たしかに取り扱い金額が少ない輪に割には、入出金が多く、トランザクションコストのかかるマイクロファイナンスのオペレーションにおいてはICTの活用による業務の効率化は妥当かもしれない (Pichai and Ganesan, 2006)。けれども本当にその効果は高いIT導入費用に見合っているんだろうか、とIT会社にいたときの感覚を思い出す。

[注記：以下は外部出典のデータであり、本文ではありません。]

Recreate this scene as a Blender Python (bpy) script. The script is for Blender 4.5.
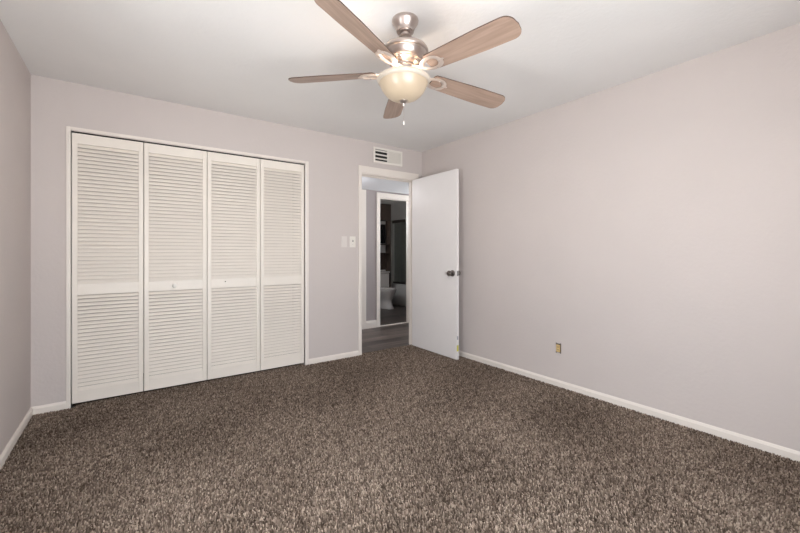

思えば、初期のICT4Dプロジェクトの失敗の原因の多くは、通常の先進国でのビジネスと同様な方法で途上国相手に同じ”ICT”を当てはめようとしたことにあるんじゃなかったっけ?
これとは正反対に、世界のNo.1IT企業のMicrosoft Researchを訪問したときのケーススタディは面白かった。
“An assessment of Pradan’s ‘Computer Munshi’ intervention to improve microfinance accounting operations”
http://research.microsoft.com/apps/pubs/default.aspx?id=78275
概要:PRADAN はSelf-Help Group(女性の相互扶助グループ、SHGs)に対するマイクロファイナンスのサービス提供を実施しており、これまでに90,000人ものクライアントを支えてきた。兼ねてより問題であった、SHGs内のあいまいな金銭レコードの管理や財務データの不整合性を解決するたMicrosoftと共同で、オペレーションのワークフローの改善を実施した。実施内容と効果は以下の通り。
実施内容:1.SHGsを取りまとめる組織(Federation)に会計係とPCを設置する、2. 会計係はレコードの管理と計算、及び支出をプリントする. 3.SHGsからFederationに対して、定期的にデータを(紙)持ち運ぶ仕組みをつくる
効果:1.SHG内の毎週のミーティングの時間はほぼ半分になり、計算の正確性または、紙でアカウント状況を把握することにより、メンバー間の信頼が増した 2.金融機関との連携にあたり、レコードが管理されたSHGsは信頼性を得やすい。3.MFIsとしての評価の実施がより正確にできる。
これって、、すんごいローテク。この研究者のRatanさんと話したときも”ローテクが重要なのよ!”!って豪語してた。要するには、Beneficiaries(受益者)にあったものをということなのだけれど、IT業界天下のマイクロソフトのハーバード卒の研究者が言うセリフだと思うとつい面白かった。
一方では生態認証にカメラ付ケータイ。もう一方では、エクセルでつくったプリントを自転車ではこぶ。
個人的には後者のほうが好きだな~。
*Pichai, H. & Ganesan, S. (2006) Study of Delivery of Financial Services in Rural Areas through ICT, Indian Inst i tute of Management , Bangalore
コメント
ローテクが大事ってのは確かに同感しますね。
そして、「何」を使うかよりも「どう」使うかが重要なんだろうなぁと感じます。日本の組織でシステム導入するときも、きっと同じなんだろね。
うん、新しい技術についそそのかされがちだけど、
やりたいことを実現するためのITが必ずしも最新技術である必要はないよね。